I looked around. Across from me, on a three-seater, were two people. One was a lady in a parka with a baby,  both of whom were sniffling. (But bless her, she still managed red lipstick). Beside her was a very large Rastafarian with long dreadlocks who took up two seats, and was full of facial piercings. He was starting at nothing, and rocking slightly to invisible music. It looked like he had a metal bone through his nose.

The lady coughed. I glared at her. She had done nothing to cover her mouth and her germs were hovering only a few feet away. The big man glared at her too.
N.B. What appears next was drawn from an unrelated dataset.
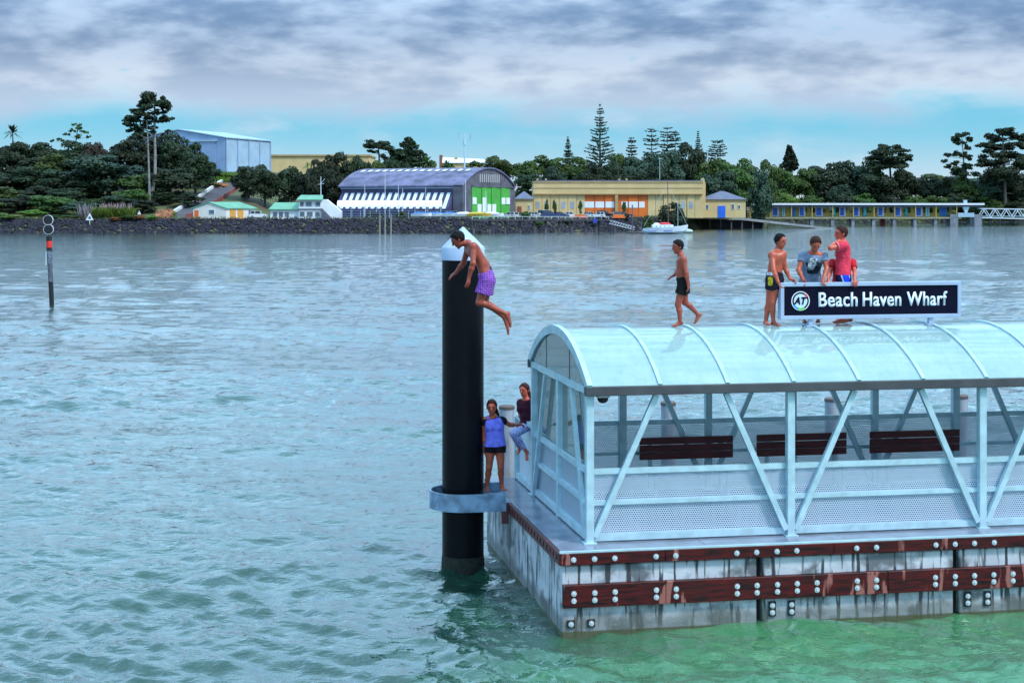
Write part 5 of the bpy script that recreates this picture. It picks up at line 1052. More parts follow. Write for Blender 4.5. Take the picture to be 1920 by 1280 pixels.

He stopped rocking. After a moment everything went back to normal, and then she coughed again. One at a time he removed the earphones from his ears, and then he turned to her.  “Ma’am," he said, in deep baritone. All eyes swivelled his way. “Ma’am,” he repeated, “When you sneeze, it’s a good idea to sneeze into the crook of your elbow. Like this,” he demonstrated, fake-coughing into his leather arm.

She looked at him. “Okay,” she sniffled. “You’re right.” (Damn right, brother!) He nodded, and as he continued, his voice rolled through the train. “I know old habits die hard. But I’m a body piercer, and I’m a freak for hygiene.”

Then he slowly replaced his earphones, nodded, and went back to his music.  A quiet superhero covered in metal and leather, saving me and many others form certain disaster. In a perfect world he was on the way to meet my mother. Giant Pierced Rasta Man & Violet. Together they could make the world a safer place.


  1. So awesome! Wish my subway trains had that guy on it. L.M.

  2. Can you PLEASE write a book? Your writing is brilliant and your voice is very enjoyable. And I'm not blowing smoke. I'm serious.